Effect of hydrostatic pressure and temperature on the EPR spectrum of the Mn2+ ion in Zn(BF4)2 · 6H2O

A study of the effect of hydrostatic pressure and temperature on the EPR spectrum of the Mn2+ ion in Zn(BF4)2 · 6H2O is reported. The break in the temperature dependence of the b20 parameter at 196 K is evidence of the existence of a phase transition accompanied by a change in the thermal expansion coefficient. It is shown that pressure considerably affects the spectral parameters by reducing the axial parameter b20 and increasing the cubic one, b40. At 9 kbar, the b20 parameter is temperature independent.
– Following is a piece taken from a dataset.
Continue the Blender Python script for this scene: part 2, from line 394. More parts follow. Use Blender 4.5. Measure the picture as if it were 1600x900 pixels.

A comparison of the pressure dependences of the spectra of Zn(BF4)2 · 6H2O, ZnSiF6 · 6H2O, ZnTiF6 · 6H2O, and MgSiF2 · 6H2O crystals suggests equal hydrogen-bond lengths in these compounds. A ligand hyperfine structure has been detected, which originates from the Zeeman interaction with the proton nuclei surrounding Mn2+ and manifests itself in the formation of satellites at each EPR line, their separation being proportional to the magnetic field. The nonlinear pressure dependence of the linewidth is related to the structural features of the crystal under study.